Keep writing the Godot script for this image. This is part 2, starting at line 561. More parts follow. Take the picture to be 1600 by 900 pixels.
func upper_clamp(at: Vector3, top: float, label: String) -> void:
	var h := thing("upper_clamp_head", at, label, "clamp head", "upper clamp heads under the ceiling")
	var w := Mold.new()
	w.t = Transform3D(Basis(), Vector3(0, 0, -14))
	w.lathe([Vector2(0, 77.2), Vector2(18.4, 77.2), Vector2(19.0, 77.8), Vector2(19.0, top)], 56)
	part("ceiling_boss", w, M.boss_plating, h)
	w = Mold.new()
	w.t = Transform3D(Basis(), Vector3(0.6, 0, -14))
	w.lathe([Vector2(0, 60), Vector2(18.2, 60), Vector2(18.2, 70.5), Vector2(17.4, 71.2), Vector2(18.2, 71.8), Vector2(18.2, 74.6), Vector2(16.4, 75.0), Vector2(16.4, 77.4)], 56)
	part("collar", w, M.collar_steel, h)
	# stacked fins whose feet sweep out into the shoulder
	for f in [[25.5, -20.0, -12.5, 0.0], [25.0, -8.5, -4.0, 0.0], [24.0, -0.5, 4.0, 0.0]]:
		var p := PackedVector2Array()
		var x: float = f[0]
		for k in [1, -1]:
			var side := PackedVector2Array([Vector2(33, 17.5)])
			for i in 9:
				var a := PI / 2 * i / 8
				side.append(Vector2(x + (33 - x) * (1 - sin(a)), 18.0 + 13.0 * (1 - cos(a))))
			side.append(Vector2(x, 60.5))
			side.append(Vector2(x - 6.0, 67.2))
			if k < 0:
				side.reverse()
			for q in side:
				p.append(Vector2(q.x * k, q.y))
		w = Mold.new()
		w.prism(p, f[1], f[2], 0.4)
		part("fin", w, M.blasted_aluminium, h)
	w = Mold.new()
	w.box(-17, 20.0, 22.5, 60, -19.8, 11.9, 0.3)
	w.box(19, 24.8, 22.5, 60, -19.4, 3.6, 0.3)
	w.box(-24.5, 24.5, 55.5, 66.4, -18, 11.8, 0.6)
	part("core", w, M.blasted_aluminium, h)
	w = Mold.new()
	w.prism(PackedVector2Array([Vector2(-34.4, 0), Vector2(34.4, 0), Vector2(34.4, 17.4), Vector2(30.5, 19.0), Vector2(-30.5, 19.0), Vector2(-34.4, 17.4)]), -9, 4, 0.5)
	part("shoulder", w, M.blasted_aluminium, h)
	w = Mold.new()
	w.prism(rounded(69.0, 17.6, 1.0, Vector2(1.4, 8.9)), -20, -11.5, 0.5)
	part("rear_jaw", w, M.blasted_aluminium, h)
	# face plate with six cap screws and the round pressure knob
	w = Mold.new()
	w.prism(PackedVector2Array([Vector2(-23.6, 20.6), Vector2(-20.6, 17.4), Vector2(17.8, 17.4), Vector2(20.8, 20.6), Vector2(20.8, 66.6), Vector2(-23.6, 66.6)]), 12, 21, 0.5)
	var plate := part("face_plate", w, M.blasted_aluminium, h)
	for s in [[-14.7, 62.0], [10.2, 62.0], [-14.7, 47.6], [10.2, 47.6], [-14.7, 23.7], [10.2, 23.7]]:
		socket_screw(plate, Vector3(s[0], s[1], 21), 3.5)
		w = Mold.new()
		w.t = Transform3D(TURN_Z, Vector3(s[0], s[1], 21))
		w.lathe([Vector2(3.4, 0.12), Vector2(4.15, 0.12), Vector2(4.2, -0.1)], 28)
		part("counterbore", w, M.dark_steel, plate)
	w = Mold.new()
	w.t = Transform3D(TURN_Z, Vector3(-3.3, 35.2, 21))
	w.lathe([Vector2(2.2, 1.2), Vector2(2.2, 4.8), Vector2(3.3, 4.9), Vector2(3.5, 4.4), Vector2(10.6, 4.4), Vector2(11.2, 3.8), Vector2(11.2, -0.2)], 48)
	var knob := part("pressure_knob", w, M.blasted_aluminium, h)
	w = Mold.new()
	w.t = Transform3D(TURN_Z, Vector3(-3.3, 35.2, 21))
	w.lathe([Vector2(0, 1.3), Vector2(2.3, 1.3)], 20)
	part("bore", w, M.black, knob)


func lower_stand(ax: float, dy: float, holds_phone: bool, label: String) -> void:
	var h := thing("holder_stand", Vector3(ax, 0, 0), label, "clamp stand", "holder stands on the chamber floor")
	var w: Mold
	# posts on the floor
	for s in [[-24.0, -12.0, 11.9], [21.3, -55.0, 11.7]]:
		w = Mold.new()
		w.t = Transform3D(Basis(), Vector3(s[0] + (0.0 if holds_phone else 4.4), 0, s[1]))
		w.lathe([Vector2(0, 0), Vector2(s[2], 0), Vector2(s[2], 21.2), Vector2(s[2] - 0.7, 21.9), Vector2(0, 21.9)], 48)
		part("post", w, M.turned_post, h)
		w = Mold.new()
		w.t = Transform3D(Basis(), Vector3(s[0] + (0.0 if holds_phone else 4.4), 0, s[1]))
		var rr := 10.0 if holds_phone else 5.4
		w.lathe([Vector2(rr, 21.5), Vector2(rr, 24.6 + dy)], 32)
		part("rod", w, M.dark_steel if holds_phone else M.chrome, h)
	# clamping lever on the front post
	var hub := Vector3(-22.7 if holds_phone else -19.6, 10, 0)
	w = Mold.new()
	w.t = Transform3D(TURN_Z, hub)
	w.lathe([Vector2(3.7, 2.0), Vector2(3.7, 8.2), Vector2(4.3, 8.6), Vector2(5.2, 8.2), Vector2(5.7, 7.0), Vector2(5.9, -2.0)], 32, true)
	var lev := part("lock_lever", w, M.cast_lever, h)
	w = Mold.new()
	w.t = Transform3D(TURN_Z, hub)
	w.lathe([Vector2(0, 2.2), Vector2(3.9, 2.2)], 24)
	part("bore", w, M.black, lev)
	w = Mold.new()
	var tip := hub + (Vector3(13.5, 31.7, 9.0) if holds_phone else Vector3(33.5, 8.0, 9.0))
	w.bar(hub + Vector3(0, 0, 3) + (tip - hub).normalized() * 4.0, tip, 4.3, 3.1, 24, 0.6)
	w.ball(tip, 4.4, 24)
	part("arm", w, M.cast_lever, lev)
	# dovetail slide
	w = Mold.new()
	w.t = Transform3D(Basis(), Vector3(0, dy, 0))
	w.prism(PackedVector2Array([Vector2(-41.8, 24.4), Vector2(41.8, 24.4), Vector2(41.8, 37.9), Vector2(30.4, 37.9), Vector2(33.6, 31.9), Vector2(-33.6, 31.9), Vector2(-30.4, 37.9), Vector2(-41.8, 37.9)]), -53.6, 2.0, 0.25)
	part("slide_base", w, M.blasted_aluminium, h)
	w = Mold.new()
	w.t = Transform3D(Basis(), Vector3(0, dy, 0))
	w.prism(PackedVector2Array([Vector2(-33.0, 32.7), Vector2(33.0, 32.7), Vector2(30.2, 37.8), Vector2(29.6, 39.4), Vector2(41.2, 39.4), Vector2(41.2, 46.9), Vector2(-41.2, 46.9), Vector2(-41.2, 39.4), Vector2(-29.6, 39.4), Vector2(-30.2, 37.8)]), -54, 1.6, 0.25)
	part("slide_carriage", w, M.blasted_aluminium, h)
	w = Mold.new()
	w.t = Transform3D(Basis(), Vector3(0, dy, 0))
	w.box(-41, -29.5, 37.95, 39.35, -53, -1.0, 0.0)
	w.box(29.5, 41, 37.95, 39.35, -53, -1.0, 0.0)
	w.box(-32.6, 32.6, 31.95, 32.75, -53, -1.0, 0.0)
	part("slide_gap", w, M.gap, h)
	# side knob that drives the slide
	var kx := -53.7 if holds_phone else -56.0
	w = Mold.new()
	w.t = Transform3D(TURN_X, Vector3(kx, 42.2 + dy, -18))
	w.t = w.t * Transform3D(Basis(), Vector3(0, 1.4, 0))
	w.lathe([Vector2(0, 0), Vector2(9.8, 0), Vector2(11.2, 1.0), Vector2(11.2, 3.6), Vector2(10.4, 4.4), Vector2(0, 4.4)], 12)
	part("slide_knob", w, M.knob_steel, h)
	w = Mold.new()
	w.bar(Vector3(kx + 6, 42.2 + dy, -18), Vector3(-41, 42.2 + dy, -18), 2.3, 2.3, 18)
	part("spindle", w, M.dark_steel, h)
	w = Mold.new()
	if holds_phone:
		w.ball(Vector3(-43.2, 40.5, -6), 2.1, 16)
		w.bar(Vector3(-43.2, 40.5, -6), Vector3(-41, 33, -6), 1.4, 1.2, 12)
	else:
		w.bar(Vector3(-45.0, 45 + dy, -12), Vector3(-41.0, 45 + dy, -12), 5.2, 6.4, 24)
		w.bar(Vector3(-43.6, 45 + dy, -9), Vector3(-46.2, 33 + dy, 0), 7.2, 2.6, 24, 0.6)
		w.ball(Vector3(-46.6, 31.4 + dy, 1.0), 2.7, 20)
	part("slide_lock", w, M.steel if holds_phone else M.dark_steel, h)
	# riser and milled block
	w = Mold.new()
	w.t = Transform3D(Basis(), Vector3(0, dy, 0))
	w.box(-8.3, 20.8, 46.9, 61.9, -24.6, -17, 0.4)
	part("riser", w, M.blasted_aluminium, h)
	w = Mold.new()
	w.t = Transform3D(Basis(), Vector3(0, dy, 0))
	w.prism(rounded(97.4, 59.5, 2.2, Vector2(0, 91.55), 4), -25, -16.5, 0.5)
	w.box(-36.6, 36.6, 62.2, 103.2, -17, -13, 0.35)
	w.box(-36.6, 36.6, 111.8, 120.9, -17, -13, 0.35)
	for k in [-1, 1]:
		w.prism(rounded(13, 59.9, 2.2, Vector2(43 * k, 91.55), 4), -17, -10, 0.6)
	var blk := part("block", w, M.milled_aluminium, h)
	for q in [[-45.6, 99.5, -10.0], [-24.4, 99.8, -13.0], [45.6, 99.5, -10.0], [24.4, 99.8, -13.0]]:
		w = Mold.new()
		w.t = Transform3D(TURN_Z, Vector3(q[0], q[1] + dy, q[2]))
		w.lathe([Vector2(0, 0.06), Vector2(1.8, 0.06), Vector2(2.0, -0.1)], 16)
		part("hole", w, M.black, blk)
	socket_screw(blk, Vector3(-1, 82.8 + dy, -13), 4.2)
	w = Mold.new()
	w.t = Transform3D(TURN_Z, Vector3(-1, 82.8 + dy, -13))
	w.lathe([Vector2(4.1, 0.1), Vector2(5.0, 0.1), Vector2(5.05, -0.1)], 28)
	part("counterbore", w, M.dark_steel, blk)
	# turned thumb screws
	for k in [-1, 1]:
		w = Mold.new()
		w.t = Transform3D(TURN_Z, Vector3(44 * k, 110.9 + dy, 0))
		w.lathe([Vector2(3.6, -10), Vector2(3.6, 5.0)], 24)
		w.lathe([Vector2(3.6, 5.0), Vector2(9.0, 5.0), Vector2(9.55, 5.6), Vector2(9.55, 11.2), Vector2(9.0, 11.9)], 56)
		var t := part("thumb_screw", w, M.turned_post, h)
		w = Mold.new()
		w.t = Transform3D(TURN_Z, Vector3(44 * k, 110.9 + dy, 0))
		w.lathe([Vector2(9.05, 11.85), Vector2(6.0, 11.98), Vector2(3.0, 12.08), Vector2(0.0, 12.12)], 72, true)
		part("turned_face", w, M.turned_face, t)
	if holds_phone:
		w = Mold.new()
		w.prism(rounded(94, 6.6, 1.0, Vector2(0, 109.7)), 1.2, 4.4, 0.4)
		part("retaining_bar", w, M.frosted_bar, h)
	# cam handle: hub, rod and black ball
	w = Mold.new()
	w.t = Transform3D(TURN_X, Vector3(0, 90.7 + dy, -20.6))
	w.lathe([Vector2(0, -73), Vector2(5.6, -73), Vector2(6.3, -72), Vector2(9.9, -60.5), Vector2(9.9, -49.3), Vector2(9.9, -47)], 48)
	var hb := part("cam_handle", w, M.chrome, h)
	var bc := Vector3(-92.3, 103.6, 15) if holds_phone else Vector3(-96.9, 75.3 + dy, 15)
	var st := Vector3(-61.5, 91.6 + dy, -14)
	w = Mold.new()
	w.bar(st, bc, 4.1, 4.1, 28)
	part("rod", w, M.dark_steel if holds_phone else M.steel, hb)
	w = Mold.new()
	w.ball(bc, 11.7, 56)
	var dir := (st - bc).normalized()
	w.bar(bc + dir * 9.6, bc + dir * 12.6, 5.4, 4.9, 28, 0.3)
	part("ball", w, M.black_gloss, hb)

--

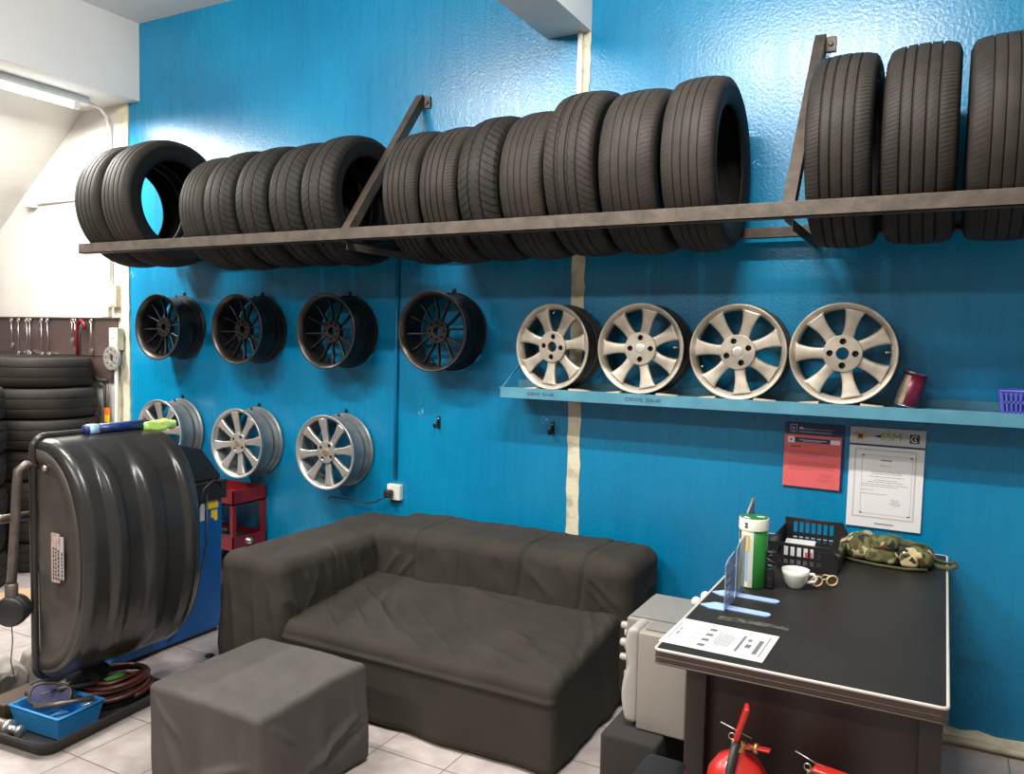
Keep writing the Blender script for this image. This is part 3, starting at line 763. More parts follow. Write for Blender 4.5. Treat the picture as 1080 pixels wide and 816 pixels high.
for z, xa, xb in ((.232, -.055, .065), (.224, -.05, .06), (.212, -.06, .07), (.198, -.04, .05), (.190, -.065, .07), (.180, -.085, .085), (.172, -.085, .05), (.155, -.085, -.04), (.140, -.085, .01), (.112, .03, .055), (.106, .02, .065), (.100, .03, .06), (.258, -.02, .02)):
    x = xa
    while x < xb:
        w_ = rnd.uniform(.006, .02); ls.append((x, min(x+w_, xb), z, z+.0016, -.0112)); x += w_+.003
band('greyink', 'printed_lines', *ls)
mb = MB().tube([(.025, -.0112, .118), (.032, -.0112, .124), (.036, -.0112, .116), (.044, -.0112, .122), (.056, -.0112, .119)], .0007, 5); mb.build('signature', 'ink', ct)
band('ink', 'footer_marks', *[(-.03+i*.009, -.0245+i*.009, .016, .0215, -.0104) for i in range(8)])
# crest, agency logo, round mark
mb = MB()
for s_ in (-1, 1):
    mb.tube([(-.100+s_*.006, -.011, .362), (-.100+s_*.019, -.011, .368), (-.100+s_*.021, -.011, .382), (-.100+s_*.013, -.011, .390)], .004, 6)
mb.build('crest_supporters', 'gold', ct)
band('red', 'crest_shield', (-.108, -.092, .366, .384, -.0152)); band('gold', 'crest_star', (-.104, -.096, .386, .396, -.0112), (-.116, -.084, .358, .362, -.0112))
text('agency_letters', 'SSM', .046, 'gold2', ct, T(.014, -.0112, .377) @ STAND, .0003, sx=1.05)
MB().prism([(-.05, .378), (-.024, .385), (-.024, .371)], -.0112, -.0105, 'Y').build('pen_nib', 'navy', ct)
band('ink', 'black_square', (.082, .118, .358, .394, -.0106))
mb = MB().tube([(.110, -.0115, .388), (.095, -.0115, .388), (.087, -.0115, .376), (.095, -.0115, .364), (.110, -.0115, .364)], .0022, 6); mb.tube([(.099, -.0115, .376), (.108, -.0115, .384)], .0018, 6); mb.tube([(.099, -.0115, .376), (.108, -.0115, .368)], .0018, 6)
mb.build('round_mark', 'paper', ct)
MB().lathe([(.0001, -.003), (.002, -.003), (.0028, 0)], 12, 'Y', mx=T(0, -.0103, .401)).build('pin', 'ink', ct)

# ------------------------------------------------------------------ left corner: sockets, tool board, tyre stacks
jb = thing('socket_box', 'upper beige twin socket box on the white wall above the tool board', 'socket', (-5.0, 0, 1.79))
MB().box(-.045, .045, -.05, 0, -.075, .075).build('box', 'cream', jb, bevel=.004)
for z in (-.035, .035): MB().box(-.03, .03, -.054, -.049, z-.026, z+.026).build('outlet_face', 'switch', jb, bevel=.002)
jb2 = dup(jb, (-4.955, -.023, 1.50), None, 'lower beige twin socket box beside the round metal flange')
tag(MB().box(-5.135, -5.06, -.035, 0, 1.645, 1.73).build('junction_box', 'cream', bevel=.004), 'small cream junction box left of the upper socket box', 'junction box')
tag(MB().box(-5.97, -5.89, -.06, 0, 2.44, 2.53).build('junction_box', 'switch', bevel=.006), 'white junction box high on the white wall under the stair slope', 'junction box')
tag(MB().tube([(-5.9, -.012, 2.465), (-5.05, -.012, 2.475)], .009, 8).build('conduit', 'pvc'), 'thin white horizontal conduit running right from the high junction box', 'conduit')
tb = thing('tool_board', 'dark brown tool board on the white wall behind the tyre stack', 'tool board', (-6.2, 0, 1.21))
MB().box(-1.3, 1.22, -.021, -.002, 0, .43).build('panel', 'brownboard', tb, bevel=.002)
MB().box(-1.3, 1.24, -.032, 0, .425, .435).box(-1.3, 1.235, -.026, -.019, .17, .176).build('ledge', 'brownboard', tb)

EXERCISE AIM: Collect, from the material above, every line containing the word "follow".

THE RESPONSE:
Keep writing the Godot script for this image. This is part 2, starting at line 561. More parts follow. Take the picture to be 1600 by 900 pixels.
Keep writing the Blender script for this image. This is part 3, starting at line 763. More parts follow. Write for Blender 4.5. Treat the picture as 1080 pixels wide and 816 pixels high.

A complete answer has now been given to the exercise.